Collected material
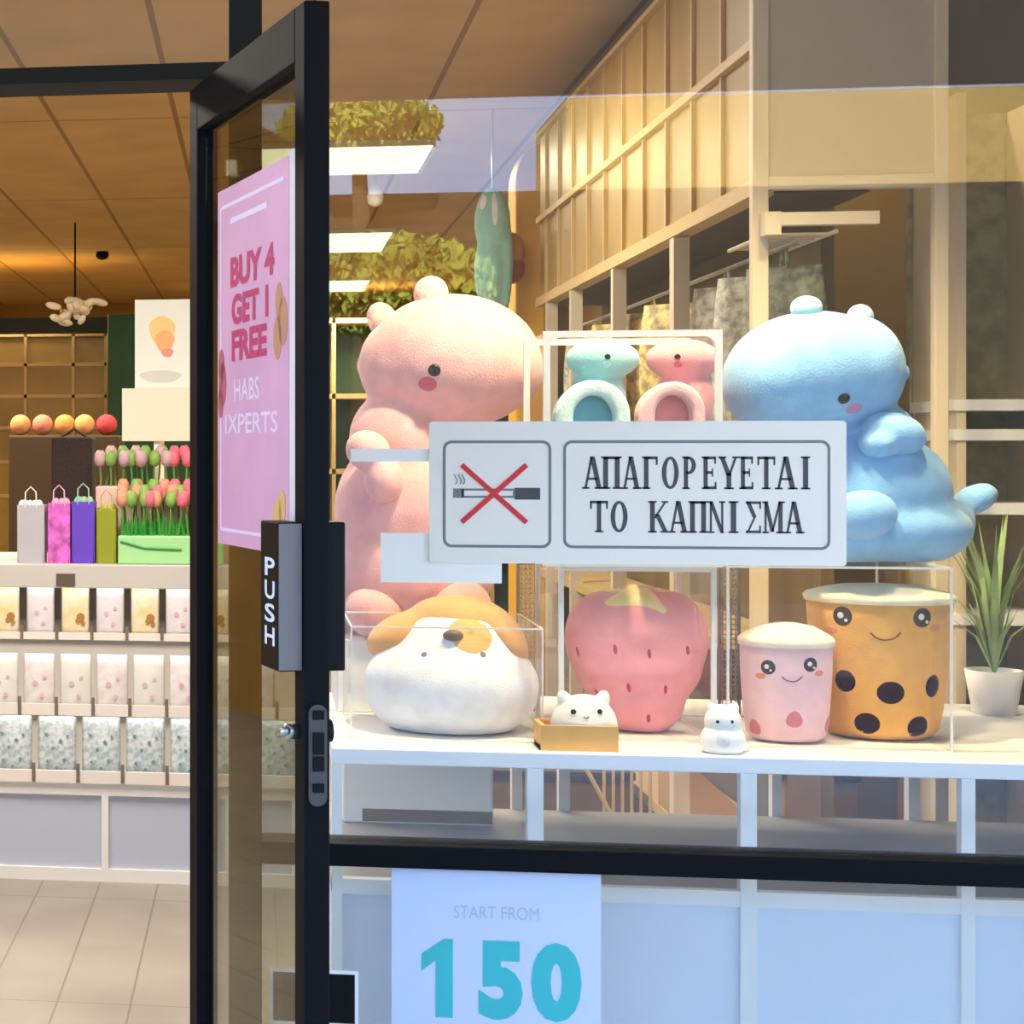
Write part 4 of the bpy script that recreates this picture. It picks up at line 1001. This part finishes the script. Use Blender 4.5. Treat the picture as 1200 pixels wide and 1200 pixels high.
# white cards behind the tulips
Yv = 7.5; zbv = ztp
t = thing('blank_card', 'plain cream sign card standing behind the tulips', 'sign card', (px(185, Yv), Yv, ztp))
MB().box(px(143, Yv), px(262, Yv), Yv, Yv+.02, pz(517, 185, Yv), pz(455, 185, Yv)).build('card', mat('card_cream', (232, 222, 204), .7), t, bevel=.002)
MB().box(px(180, Yv), px(186, Yv), Yv+.02, Yv+.035, ztp, pz(470, 185, Yv)).build('stake', 'white_metal', t)
Yw_ = 7.62
t = thing('picture_card', 'tall white sign card with a yellow and orange picture above the cream card', 'sign card', (px(188, Yw_), Yw_, ztp))
MB().box(px(158, Yw_), px(262, Yw_), Yw_, Yw_+.02, pz(455, 188, Yw_), pz(351, 188, Yw_)).build('card', mat('card_white', (232, 236, 232), .6), t, bevel=.002)
MB().box(px(186, Yw_), px(192, Yw_), Yw_+.02, Yw_+.035, ztp, pz(400, 188, Yw_)).build('stake', 'white_metal', t)
def blob(u, v, ru, rv, y0, m_, nm):
    c = at(u, v, Yw_); b = MB().prism([(c.x+ru*kx(u, Yw_)*cos(k*pi/10)*(1+.12*sin(3*k*pi/10)), c.z+rv*kz(u, Yw_)*sin(k*pi/10)) for k in range(20)], y0, Yw_); b.build(nm, m_, t)
blob(190, 388, 15, 18, Yw_-.002, mat('print_yellow', (240, 206, 140), .6), 'printed_picture'); blob(193, 400, 11, 13, Yw_-.0035, mat('print_orange', (236, 178, 120), .6), 'printed_picture')
blob(196, 413, 7, 5, Yw_-.0045, mat('print_rose', (226, 150, 140), .6), 'printed_picture'); blob(188, 441, 24, 7, Yw_-.002, mat('print_grey', (206, 208, 206), .6), 'printed_band')
# behind the counter
Y5 = 9.2
t = bx('plush_bin', 'dark bin filled with red and orange plush balls left of the cream card', 'bin', 10, 138, 510, Y5, .5, 'brown_dark', 'bin_body', .01, 0)
for i, (u, c, nm) in enumerate(((24, (214, 150, 96), 'orange'), (50, (206, 132, 110), 'dusty pink'), (76, (220, 150, 84), 'deep orange'), (99, (222, 164, 104), 'pale orange'), (125, (206, 70, 78), 'red'))):
    r = .052; c_ = at(u, 497, Y5+.08); c_.z = pz(510, 75, Y5)+r
    tag(MB().sph(c_, (r, r, r)).build('plush_ball', mat('ball_'+nm.replace(' ', '_'), c, .9, bump=.4, bscale=120), smooth=True), nm+' plush ball on top of the dark bin', 'plush ball')
t = bx('dark_basket', 'dark brown basket on the counter left of the tulips', 'basket', 60, 108, 512, 7.55, .2, mat('basket_dark', (44, 30, 26), .8, bump=.5, bscale=80), 'basket_body', .01)
MB().tube([(px(66, 7.55), 7.65, pz(514, 84, 7.55)), (px(84, 7.55), 7.65, pz(502, 84, 7.55)), (px(102, 7.55), 7.65, pz(514, 84, 7.55))], .006, 8).build('handle', 'brown_dark', t)
Y6 = 13.0
t = thing('gold_cabinet', 'gold cabinet with a pale grid front at the back left of the shop', 'cabinet', (px(70, Y6), Y6+.2, 0))
xa, xb = px(-140, Y6), px(125, Y6); za, zb = 0, pz(390, 70, Y6)
MB().box(xa, xb, Y6, Y6+.4, 0, zb).build('carcass', 'gold_panel', t)
g = MB()
for u in (-135, -80, -25, 30, 86, 124): g.box(px(u, Y6)-.01, px(u, Y6)+.01, Y6-.012, Y6, 0, zb)
for v in (391, 426, 463, 500, 540, 580): g.box(xa, xb, Y6-.012, Y6, pz(v+2, 70, Y6)-.008, pz(v, 70, Y6)+.004)
g.build('grid_front', 'tan_bar', t)
Y7 = 12.6
tag(MB().box(px(126, Y7), px(262, Y7), Y7, Y7+.3, 0, pz(368, 140, Y7)).build('green_screen', 'green_dark', bevel=.01), 'dark green upright board beside the gold cabinet', 'display board')
tag(MB().box(px(-140, Y7), px(125, Y7), 12.75, 12.95, pz(389, 70, 12.75), pz(372, 70, 12.75)).build('wall_sign', mat('sign_black', (22, 30, 24), .6)), 'dark signboard on top of the gold cabinet', 'signboard')
# pendant of pale leaves
Y8 = 11.0; xq = px(88, Y8); zq_ = pz(358, 88, Y8)
t = thing('pendant_lamp', 'white petal pendant lamp hanging in front of the gold cabinet', 'pendant lamp', (xq, Y8, CEIL))
MB().tube([(xq, Y8, CEIL), (xq, Y8, zq_)], .006, 6).build('cord', 'black_plastic', t)
b = MB()
for i in range(16):
    a = 2*pi*i/16+random.uniform(-.1, .1); r = random.uniform(.06, .16); z = zq_+random.uniform(-.1, .03)
    b.sph((xq+cos(a)*r, Y8+sin(a)*r, z), (.05, .02, .022), (random.uniform(-.5, .5), random.uniform(-.7, .7), a), 10, 6)
b.sph((xq, Y8, zq_), (.05, .05, .05)); b.build('petals', mat('petal_white', (236, 226, 206), .5), t, smooth=True)
# shelving deep in the shop, seen left of the pink dinosaur
Y9 = 15.5
t = thing('wall_unit', 'dark green and gold wall shelves at the back of the shop', 'shelf unit', (px(480, Y9), Y9+.2, 0))
xa, xb = px(270, Y9), px(640, Y9); zb = pz(372, 480, Y9)
MB().box(xa, xb, Y9+.35, Y9+.4, 0, zb).build('back_panel', 'green_dark', t)
for i in range(5): MB().box(xa, xb, Y9, Y9+.35, .1+i*(zb-.14)/4, .14+i*(zb-.14)/4).build('shelf', 'tan_bar', t)
for i in range(7): x = xa+(xb-xa)*i/6; MB().box(x-.015, x+.015, Y9, Y9+.35, 0, zb).build('upright', 'tan_bar', t)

Task objective
Reproduce every line above as written, skipping pictures.

Written answer
Write part 4 of the bpy script that recreates this picture. It picks up at line 1001. This part finishes the script. Use Blender 4.5. Treat the picture as 1200 pixels wide and 1200 pixels high.
# white cards behind the tulips
Yv = 7.5; zbv = ztp
t = thing('blank_card', 'plain cream sign card standing behind the tulips', 'sign card', (px(185, Yv), Yv, ztp))
MB().box(px(143, Yv), px(262, Yv), Yv, Yv+.02, pz(517, 185, Yv), pz(455, 185, Yv)).build('card', mat('card_cream', (232, 222, 204), .7), t, bevel=.002)
MB().box(px(180, Yv), px(186, Yv), Yv+.02, Yv+.035, ztp, pz(470, 185, Yv)).build('stake', 'white_metal', t)
Yw_ = 7.62
t = thing('picture_card', 'tall white sign card with a yellow and orange picture above the cream card', 'sign card', (px(188, Yw_), Yw_, ztp))
MB().box(px(158, Yw_), px(262, Yw_), Yw_, Yw_+.02, pz(455, 188, Yw_), pz(351, 188, Yw_)).build('card', mat('card_white', (232, 236, 232), .6), t, bevel=.002)
MB().box(px(186, Yw_), px(192, Yw_), Yw_+.02, Yw_+.035, ztp, pz(400, 188, Yw_)).build('stake', 'white_metal', t)
def blob(u, v, ru, rv, y0, m_, nm):
    c = at(u, v, Yw_); b = MB().prism([(c.x+ru*kx(u, Yw_)*cos(k*pi/10)*(1+.12*sin(3*k*pi/10)), c.z+rv*kz(u, Yw_)*sin(k*pi/10)) for k in range(20)], y0, Yw_); b.build(nm, m_, t)
blob(190, 388, 15, 18, Yw_-.002, mat('print_yellow', (240, 206, 140), .6), 'printed_picture'); blob(193, 400, 11, 13, Yw_-.0035, mat('print_orange', (236, 178, 120), .6), 'printed_picture')
blob(196, 413, 7, 5, Yw_-.0045, mat('print_rose', (226, 150, 140), .6), 'printed_picture'); blob(188, 441, 24, 7, Yw_-.002, mat('print_grey', (206, 208, 206), .6), 'printed_band')
# behind the counter
Y5 = 9.2
t = bx('plush_bin', 'dark bin filled with red and orange plush balls left of the cream card', 'bin', 10, 138, 510, Y5, .5, 'brown_dark', 'bin_body', .01, 0)
for i, (u, c, nm) in enumerate(((24, (214, 150, 96), 'orange'), (50, (206, 132, 110), 'dusty pink'), (76, (220, 150, 84), 'deep orange'), (99, (222, 164, 104), 'pale orange'), (125, (206, 70, 78), 'red'))):
    r = .052; c_ = at(u, 497, Y5+.08); c_.z = pz(510, 75, Y5)+r
    tag(MB().sph(c_, (r, r, r)).build('plush_ball', mat('ball_'+nm.replace(' ', '_'), c, .9, bump=.4, bscale=120), smooth=True), nm+' plush ball on top of the dark bin', 'plush ball')
t = bx('dark_basket', 'dark brown basket on the counter left of the tulips', 'basket', 60, 108, 512, 7.55, .2, mat('basket_dark', (44, 30, 26), .8, bump=.5, bscale=80), 'basket_body', .01)
MB().tube([(px(66, 7.55), 7.65, pz(514, 84, 7.55)), (px(84, 7.55), 7.65, pz(502, 84, 7.55)), (px(102, 7.55), 7.65, pz(514, 84, 7.55))], .006, 8).build('handle', 'brown_dark', t)
Y6 = 13.0
t = thing('gold_cabinet', 'gold cabinet with a pale grid front at the back left of the shop', 'cabinet', (px(70, Y6), Y6+.2, 0))
xa, xb = px(-140, Y6), px(125, Y6); za, zb = 0, pz(390, 70, Y6)
MB().box(xa, xb, Y6, Y6+.4, 0, zb).build('carcass', 'gold_panel', t)
g = MB()
for u in (-135, -80, -25, 30, 86, 124): g.box(px(u, Y6)-.01, px(u, Y6)+.01, Y6-.012, Y6, 0, zb)
for v in (391, 426, 463, 500, 540, 580): g.box(xa, xb, Y6-.012, Y6, pz(v+2, 70, Y6)-.008, pz(v, 70, Y6)+.004)
g.build('grid_front', 'tan_bar', t)
Y7 = 12.6
tag(MB().box(px(126, Y7), px(262, Y7), Y7, Y7+.3, 0, pz(368, 140, Y7)).build('green_screen', 'green_dark', bevel=.01), 'dark green upright board beside the gold cabinet', 'display board')
tag(MB().box(px(-140, Y7), px(125, Y7), 12.75, 12.95, pz(389, 70, 12.75), pz(372, 70, 12.75)).build('wall_sign', mat('sign_black', (22, 30, 24), .6)), 'dark signboard on top of the gold cabinet', 'signboard')
# pendant of pale leaves
Y8 = 11.0; xq = px(88, Y8); zq_ = pz(358, 88, Y8)
t = thing('pendant_lamp', 'white petal pendant lamp hanging in front of the gold cabinet', 'pendant lamp', (xq, Y8, CEIL))
MB().tube([(xq, Y8, CEIL), (xq, Y8, zq_)], .006, 6).build('cord', 'black_plastic', t)
b = MB()
for i in range(16):
    a = 2*pi*i/16+random.uniform(-.1, .1); r = random.uniform(.06, .16); z = zq_+random.uniform(-.1, .03)
    b.sph((xq+cos(a)*r, Y8+sin(a)*r, z), (.05, .02, .022), (random.uniform(-.5, .5), random.uniform(-.7, .7), a), 10, 6)
b.sph((xq, Y8, zq_), (.05, .05, .05)); b.build('petals', mat('petal_white', (236, 226, 206), .5), t, smooth=True)
# shelving deep in the shop, seen left of the pink dinosaur
Y9 = 15.5
t = thing('wall_unit', 'dark green and gold wall shelves at the back of the shop', 'shelf unit', (px(480, Y9), Y9+.2, 0))
xa, xb = px(270, Y9), px(640, Y9); zb = pz(372, 480, Y9)
MB().box(xa, xb, Y9+.35, Y9+.4, 0, zb).build('back_panel', 'green_dark', t)
for i in range(5): MB().box(xa, xb, Y9, Y9+.35, .1+i*(zb-.14)/4, .14+i*(zb-.14)/4).build('shelf', 'tan_bar', t)
for i in range(7): x = xa+(xb-xa)*i/6; MB().box(x-.015, x+.015, Y9, Y9+.35, 0, zb).build('upright', 'tan_bar', t)